== TASK GOAL ==
Where a line below holds the string "scene", copy that line.

== DATA EXCERPT ==
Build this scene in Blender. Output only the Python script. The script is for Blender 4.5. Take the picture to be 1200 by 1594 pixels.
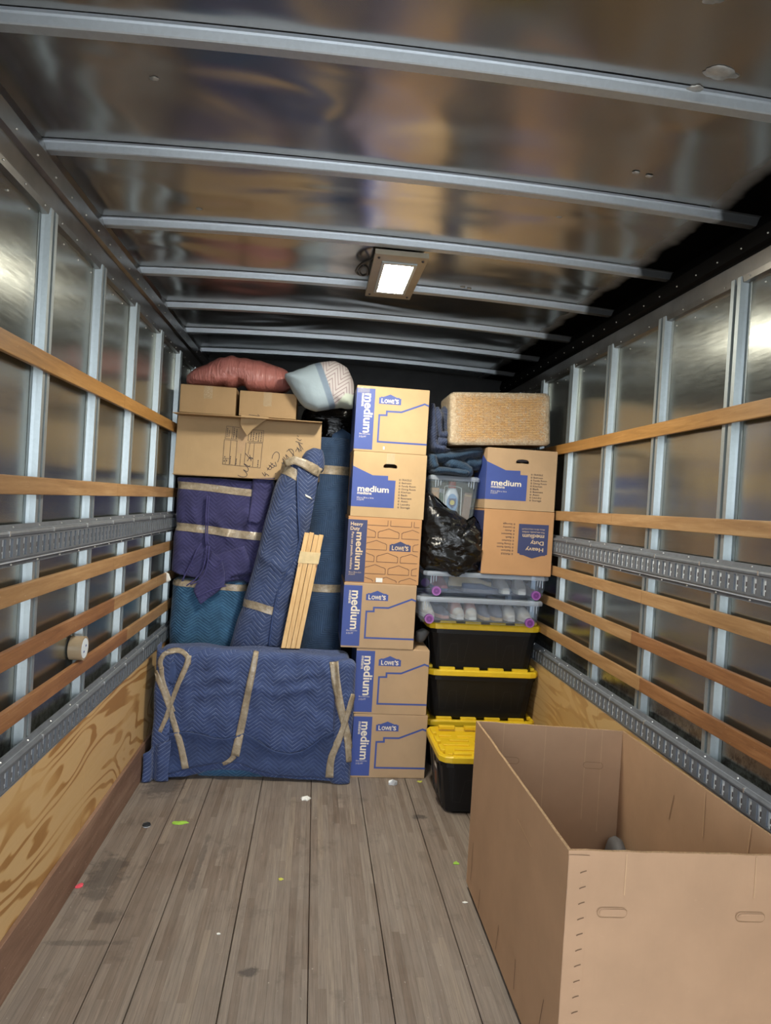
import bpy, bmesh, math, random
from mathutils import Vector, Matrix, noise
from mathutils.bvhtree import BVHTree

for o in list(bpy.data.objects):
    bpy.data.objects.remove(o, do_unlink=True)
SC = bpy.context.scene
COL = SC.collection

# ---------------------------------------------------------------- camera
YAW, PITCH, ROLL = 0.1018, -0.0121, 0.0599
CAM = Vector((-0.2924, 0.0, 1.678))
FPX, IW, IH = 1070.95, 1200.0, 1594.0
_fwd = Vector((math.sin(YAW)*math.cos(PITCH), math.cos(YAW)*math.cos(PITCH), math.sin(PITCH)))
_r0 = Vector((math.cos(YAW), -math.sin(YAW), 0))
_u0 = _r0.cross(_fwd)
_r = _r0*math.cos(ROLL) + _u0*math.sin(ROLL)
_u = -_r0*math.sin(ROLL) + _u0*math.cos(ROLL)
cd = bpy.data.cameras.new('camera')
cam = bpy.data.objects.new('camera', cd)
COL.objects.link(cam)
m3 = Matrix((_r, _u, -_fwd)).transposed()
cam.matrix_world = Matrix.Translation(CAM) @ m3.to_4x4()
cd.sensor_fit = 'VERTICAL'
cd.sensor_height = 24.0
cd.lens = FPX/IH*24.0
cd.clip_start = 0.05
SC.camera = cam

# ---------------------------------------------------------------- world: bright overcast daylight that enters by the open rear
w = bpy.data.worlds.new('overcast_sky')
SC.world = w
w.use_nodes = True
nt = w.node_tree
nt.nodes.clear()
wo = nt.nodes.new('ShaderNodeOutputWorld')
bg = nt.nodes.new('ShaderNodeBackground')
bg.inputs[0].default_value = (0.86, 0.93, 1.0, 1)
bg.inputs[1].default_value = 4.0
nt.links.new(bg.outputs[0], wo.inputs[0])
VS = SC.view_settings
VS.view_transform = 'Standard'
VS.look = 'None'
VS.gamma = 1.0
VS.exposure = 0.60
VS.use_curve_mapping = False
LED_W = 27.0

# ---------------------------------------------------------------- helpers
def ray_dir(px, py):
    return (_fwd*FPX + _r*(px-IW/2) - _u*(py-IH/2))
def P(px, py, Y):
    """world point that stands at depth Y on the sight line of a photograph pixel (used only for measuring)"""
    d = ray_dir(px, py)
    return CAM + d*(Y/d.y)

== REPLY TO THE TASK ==
Build this scene in Blender. Output only the Python script. The script is for Blender 4.5. Take the picture to be 1200 by 1594 pixels.
SC = bpy.context.scene